__SHORT EXERCISE__
Reproduce exactly the lines from the one containing "MB().box((x - .14, YN" through the one containing "s = 1 if b > a else -1", both included, and nothing else.

__Entries with scene source code__
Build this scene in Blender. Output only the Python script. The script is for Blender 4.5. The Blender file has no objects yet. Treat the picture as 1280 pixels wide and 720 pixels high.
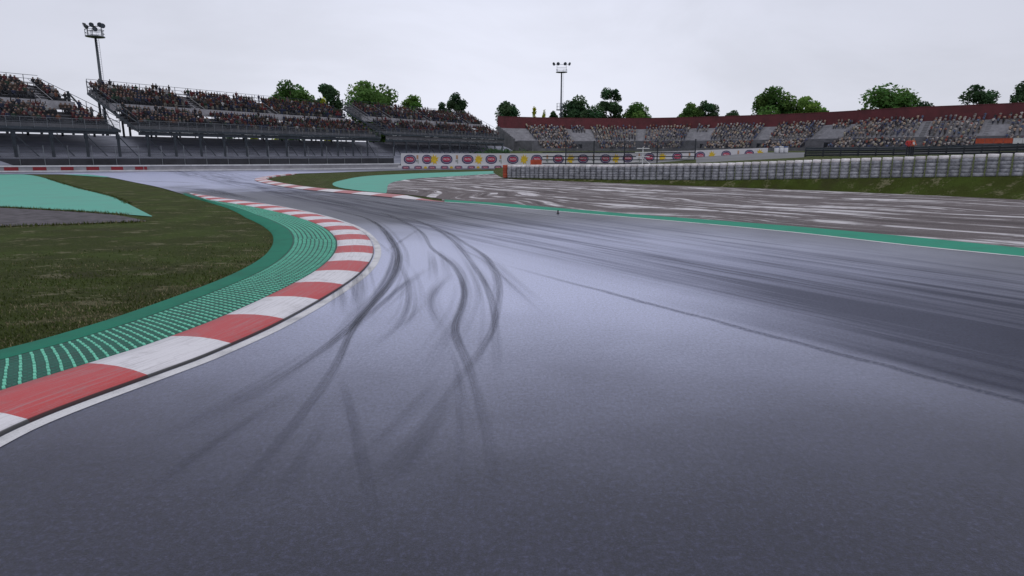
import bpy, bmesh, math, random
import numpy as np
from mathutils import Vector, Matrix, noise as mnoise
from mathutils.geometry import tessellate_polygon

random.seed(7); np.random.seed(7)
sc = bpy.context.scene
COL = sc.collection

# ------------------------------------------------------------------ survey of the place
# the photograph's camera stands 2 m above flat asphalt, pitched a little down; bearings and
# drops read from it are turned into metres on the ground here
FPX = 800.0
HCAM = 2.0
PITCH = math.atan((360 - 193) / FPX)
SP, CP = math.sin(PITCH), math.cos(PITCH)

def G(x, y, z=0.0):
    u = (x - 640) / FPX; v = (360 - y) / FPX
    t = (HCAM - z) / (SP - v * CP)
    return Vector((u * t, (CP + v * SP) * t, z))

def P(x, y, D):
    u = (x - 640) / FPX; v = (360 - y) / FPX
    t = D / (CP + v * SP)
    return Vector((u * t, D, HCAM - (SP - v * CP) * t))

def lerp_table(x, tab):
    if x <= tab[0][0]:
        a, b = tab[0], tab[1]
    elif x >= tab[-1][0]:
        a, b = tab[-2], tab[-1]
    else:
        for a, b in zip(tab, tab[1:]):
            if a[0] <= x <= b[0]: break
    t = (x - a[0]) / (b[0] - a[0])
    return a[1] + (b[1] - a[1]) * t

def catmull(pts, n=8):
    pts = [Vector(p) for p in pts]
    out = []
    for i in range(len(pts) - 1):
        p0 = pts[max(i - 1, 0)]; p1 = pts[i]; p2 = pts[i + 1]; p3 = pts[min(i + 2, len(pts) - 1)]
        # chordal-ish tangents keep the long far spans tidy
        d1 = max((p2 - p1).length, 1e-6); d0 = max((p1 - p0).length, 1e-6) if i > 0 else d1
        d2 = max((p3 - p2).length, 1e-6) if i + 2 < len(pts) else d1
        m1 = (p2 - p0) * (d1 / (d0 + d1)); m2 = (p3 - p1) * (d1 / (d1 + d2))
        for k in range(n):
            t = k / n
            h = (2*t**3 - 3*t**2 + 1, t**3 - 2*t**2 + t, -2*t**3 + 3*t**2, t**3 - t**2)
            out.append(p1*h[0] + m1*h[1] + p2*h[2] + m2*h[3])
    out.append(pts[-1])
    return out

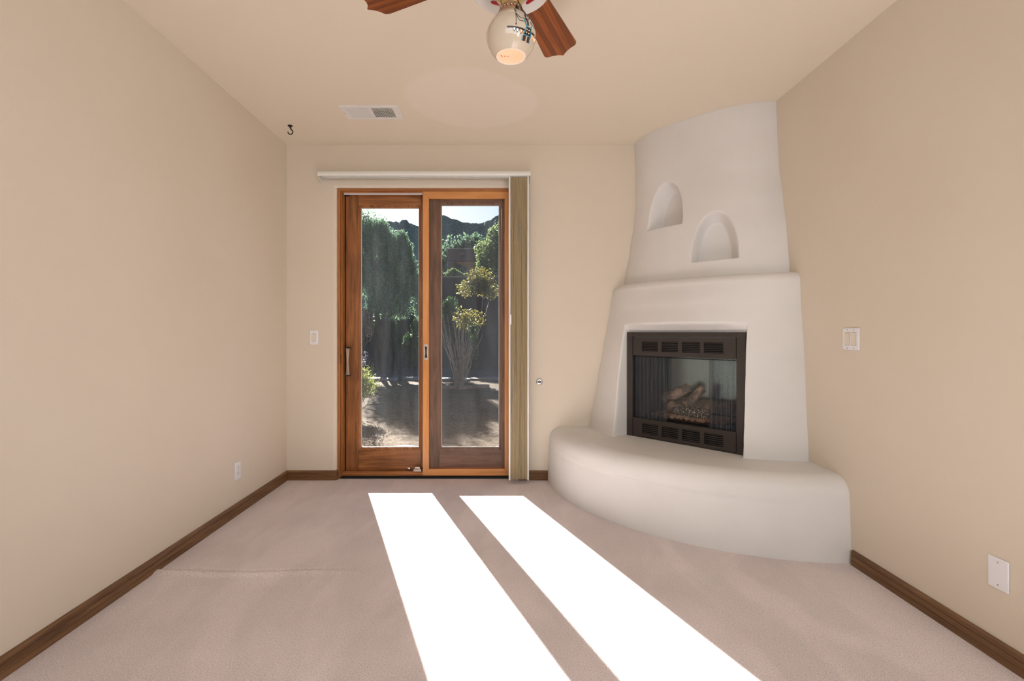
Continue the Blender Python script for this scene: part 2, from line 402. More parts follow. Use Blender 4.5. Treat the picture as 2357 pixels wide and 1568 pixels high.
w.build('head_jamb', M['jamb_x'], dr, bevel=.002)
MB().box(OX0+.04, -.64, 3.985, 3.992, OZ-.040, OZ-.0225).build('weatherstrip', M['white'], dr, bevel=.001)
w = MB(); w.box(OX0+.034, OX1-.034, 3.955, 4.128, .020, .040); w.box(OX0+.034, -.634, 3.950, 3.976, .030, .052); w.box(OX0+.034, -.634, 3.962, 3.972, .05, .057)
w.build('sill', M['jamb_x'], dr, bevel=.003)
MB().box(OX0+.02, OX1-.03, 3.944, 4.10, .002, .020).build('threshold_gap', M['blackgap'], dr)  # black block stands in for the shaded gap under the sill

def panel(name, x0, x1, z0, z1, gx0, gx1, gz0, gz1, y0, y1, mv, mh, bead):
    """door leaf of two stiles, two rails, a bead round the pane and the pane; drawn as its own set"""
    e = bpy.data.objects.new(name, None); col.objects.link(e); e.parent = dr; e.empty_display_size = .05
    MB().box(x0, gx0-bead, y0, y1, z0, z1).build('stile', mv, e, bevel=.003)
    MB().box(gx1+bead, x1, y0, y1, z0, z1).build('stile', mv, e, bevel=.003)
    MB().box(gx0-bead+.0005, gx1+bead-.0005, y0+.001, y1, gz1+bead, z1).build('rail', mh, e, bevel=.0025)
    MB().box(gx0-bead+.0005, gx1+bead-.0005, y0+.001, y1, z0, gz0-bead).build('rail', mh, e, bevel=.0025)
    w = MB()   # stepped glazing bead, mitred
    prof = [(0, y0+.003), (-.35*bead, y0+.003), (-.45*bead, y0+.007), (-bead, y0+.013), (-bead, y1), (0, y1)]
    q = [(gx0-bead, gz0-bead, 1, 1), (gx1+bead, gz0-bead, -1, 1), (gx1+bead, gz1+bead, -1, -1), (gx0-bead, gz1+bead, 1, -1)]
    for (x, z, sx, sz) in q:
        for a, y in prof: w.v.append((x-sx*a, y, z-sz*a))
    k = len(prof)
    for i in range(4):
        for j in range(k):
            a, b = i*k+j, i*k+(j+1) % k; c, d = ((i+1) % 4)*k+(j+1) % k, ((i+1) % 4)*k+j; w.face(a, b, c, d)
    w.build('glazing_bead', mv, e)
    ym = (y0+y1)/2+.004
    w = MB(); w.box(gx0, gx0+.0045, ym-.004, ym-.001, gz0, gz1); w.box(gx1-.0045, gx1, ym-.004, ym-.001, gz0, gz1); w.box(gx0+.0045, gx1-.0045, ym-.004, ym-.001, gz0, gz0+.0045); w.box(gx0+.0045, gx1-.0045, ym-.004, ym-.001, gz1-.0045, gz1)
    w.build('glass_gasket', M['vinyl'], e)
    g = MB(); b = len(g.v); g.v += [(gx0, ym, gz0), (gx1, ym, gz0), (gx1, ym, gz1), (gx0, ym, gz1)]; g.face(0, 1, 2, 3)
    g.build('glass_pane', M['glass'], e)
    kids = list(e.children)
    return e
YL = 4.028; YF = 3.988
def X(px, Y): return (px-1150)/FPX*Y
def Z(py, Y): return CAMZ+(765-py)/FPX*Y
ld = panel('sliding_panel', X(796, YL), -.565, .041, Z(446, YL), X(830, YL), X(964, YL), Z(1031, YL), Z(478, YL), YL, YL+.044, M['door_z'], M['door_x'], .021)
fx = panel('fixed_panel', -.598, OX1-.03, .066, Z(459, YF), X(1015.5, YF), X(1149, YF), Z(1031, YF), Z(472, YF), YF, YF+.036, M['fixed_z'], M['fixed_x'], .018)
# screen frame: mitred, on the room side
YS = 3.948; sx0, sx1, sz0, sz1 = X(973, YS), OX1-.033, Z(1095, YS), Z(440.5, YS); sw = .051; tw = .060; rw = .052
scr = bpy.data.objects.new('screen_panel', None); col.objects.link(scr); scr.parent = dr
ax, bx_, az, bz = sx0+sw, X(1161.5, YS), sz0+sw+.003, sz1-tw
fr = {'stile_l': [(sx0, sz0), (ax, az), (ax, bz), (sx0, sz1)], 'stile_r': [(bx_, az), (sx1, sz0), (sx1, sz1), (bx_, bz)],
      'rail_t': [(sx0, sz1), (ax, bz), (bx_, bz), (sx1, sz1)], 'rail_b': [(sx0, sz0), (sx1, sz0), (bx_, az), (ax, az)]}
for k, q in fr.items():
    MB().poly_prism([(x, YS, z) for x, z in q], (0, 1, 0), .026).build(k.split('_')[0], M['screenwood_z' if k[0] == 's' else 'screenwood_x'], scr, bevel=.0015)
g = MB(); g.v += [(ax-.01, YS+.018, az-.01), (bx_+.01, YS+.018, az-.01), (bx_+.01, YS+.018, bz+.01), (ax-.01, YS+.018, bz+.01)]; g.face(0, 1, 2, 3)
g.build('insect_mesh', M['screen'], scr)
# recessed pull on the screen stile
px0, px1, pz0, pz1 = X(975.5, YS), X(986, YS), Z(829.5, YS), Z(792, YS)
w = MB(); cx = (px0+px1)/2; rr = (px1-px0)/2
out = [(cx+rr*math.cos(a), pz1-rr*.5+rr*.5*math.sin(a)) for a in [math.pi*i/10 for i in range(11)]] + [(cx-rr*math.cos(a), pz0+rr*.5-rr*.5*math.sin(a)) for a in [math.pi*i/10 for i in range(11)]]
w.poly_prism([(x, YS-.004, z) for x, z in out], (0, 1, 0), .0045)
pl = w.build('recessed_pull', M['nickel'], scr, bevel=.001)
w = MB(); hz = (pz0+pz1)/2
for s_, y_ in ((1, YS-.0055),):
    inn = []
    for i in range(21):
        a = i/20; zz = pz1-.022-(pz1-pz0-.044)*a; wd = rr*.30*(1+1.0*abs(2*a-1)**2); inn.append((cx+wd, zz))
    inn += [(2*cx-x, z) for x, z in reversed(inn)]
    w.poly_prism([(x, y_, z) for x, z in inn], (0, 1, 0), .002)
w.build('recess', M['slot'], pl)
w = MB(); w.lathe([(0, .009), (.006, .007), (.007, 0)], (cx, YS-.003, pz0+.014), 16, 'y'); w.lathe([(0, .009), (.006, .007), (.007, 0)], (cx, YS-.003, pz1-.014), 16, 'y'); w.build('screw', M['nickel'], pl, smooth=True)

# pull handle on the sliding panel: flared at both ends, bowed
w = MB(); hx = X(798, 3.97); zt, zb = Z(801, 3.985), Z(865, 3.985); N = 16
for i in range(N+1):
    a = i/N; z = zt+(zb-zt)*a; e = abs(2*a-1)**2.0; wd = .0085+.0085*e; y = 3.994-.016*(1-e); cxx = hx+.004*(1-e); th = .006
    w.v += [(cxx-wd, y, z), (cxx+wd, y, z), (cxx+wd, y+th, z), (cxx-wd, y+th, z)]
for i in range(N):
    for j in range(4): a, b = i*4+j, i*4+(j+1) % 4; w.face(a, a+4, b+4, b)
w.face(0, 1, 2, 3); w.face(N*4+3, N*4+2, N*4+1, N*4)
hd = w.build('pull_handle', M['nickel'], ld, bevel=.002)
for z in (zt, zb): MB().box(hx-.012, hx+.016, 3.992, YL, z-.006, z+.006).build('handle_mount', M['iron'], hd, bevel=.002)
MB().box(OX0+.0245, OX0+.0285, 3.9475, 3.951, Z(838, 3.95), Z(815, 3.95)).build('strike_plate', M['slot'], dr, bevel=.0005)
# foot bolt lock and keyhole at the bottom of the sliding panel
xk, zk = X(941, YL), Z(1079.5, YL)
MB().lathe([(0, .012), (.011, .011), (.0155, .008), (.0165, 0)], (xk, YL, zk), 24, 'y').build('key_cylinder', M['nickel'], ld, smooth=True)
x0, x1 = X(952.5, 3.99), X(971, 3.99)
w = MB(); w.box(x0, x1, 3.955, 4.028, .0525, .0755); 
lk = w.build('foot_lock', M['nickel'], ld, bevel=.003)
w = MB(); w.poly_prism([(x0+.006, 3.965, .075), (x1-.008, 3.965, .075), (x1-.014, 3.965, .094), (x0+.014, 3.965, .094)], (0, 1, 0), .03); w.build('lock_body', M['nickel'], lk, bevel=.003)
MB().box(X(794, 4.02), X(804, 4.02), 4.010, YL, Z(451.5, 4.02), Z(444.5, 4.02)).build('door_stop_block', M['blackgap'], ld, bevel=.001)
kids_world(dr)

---

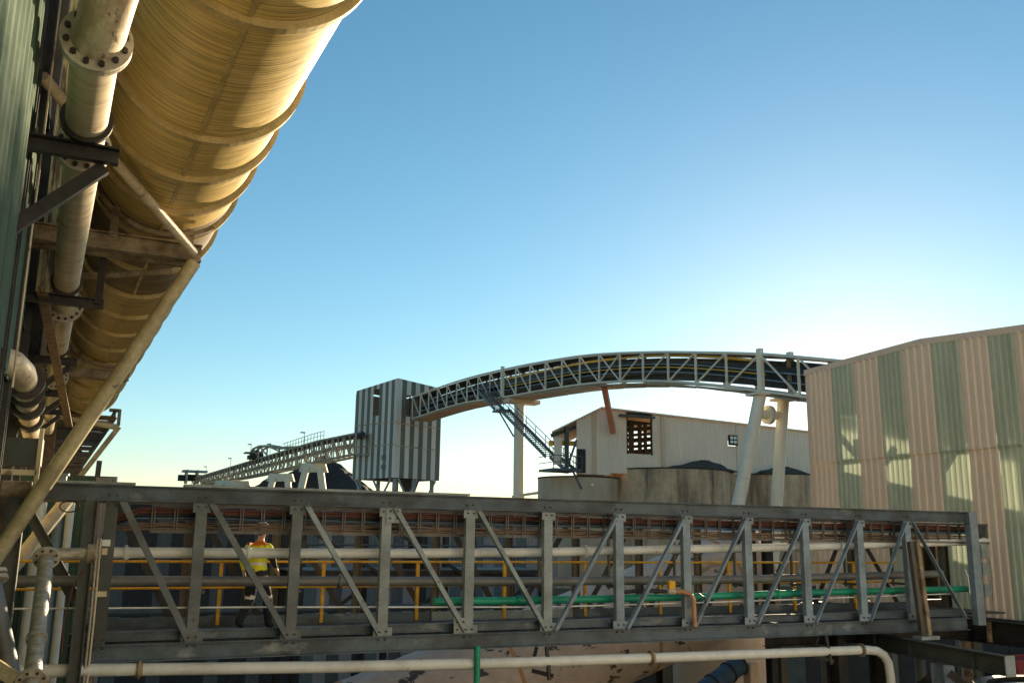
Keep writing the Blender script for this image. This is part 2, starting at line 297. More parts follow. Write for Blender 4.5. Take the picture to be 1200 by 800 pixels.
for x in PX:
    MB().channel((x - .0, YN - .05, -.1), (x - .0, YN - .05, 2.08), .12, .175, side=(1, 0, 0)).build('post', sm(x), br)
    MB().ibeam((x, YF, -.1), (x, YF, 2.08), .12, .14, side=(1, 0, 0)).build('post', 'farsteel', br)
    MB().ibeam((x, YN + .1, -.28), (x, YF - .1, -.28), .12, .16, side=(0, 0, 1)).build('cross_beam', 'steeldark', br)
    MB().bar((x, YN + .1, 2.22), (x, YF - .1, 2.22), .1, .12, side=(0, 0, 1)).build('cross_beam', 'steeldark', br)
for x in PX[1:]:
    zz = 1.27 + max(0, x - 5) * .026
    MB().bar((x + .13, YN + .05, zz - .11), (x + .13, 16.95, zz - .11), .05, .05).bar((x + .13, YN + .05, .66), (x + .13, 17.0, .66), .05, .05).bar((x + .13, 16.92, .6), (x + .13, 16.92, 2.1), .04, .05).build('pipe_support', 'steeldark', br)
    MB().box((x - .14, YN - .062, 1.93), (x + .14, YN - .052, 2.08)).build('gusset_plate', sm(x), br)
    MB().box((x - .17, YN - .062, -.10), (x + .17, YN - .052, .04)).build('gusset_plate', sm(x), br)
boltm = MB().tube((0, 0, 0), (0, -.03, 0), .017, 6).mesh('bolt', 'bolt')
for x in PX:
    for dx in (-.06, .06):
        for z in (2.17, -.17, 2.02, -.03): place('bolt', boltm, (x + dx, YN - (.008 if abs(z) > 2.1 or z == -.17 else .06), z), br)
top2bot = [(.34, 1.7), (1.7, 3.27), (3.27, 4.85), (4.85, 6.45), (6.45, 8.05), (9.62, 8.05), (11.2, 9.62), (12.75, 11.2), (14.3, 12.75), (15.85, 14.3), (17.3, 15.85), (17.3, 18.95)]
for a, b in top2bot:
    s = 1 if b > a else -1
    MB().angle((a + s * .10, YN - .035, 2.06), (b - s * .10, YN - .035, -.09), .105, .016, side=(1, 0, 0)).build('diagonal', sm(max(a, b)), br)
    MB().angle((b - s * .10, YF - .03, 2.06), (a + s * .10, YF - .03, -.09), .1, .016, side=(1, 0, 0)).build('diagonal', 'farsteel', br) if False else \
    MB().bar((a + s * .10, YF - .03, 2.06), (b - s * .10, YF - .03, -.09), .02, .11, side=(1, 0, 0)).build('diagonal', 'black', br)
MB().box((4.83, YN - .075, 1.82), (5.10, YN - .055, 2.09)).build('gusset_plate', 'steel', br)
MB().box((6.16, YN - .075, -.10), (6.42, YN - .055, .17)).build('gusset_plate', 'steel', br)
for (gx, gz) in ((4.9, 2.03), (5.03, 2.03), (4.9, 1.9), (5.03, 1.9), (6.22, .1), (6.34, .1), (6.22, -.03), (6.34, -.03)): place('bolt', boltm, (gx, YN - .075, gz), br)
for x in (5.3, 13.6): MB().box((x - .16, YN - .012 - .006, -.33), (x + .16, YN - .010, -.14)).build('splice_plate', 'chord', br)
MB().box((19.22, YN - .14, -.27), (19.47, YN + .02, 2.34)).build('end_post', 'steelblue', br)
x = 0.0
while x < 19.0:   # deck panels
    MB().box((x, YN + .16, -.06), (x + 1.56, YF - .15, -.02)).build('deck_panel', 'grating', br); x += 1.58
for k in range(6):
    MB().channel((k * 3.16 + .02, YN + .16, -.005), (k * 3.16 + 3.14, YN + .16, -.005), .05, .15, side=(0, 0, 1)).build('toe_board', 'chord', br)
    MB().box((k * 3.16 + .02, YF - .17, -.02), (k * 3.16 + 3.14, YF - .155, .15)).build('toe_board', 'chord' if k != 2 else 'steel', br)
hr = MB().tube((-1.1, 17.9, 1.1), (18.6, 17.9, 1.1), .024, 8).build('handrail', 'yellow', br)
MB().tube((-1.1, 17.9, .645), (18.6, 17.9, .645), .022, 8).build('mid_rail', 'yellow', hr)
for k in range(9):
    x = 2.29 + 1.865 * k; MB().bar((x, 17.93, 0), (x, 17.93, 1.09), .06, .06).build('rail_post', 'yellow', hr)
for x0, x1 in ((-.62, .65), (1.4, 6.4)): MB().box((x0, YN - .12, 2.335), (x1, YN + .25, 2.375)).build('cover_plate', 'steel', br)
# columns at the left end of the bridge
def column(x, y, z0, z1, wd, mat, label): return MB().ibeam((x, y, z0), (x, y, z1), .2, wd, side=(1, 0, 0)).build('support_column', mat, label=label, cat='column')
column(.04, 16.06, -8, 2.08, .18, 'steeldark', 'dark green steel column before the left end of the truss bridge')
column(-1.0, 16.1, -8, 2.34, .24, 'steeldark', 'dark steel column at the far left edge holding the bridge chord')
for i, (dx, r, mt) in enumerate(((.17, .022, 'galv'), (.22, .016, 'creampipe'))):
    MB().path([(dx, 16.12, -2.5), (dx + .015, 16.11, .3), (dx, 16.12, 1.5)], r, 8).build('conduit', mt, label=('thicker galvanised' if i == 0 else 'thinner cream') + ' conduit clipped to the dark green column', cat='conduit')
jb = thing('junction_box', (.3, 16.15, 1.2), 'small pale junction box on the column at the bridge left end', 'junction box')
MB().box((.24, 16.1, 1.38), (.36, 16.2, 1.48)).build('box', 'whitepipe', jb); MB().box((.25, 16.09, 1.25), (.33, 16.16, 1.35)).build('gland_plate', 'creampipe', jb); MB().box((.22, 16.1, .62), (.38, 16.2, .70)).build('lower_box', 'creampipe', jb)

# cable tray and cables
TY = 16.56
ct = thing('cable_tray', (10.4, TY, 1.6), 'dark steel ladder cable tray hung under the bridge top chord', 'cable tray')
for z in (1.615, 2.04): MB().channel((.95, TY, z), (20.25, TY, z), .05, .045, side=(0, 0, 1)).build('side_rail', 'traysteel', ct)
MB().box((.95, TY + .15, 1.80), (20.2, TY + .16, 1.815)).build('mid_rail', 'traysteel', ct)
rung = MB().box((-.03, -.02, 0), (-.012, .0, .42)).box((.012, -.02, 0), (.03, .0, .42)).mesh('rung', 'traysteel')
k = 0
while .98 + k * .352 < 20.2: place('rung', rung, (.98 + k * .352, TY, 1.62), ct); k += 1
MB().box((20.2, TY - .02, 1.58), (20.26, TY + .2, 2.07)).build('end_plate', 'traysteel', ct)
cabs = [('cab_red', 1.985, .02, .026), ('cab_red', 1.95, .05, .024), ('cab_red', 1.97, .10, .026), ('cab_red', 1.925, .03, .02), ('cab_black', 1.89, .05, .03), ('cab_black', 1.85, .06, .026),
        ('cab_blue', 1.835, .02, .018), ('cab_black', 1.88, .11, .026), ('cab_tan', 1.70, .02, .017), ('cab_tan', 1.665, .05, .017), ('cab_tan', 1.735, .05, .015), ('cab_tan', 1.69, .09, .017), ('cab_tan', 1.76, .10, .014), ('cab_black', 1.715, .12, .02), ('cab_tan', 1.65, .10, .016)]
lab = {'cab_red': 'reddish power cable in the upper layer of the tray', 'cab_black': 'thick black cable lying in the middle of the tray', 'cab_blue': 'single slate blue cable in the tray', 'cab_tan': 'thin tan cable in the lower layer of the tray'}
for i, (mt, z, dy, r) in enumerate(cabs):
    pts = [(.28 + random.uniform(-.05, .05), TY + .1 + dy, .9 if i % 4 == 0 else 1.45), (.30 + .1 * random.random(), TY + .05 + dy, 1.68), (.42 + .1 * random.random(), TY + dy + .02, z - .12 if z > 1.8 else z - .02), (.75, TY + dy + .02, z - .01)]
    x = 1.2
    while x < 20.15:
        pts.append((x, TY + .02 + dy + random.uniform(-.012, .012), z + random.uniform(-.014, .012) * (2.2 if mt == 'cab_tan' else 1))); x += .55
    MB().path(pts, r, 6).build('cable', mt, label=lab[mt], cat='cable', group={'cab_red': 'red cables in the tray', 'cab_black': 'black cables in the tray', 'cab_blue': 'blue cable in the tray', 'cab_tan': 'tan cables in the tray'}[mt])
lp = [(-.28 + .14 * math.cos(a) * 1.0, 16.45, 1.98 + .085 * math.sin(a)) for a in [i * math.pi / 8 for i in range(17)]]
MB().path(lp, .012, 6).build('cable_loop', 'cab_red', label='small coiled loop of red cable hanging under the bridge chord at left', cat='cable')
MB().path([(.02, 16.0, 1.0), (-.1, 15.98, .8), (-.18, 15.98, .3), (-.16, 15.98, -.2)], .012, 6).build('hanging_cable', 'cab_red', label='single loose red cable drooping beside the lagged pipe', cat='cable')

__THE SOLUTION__
    MB().box((x - .14, YN - .062, 1.93), (x + .14, YN - .052, 2.08)).build('gusset_plate', sm(x), br)
    MB().box((x - .17, YN - .062, -.10), (x + .17, YN - .052, .04)).build('gusset_plate', sm(x), br)
boltm = MB().tube((0, 0, 0), (0, -.03, 0), .017, 6).mesh('bolt', 'bolt')
for x in PX:
    for dx in (-.06, .06):
        for z in (2.17, -.17, 2.02, -.03): place('bolt', boltm, (x + dx, YN - (.008 if abs(z) > 2.1 or z == -.17 else .06), z), br)
top2bot = [(.34, 1.7), (1.7, 3.27), (3.27, 4.85), (4.85, 6.45), (6.45, 8.05), (9.62, 8.05), (11.2, 9.62), (12.75, 11.2), (14.3, 12.75), (15.85, 14.3), (17.3, 15.85), (17.3, 18.95)]
for a, b in top2bot:
    s = 1 if b > a else -1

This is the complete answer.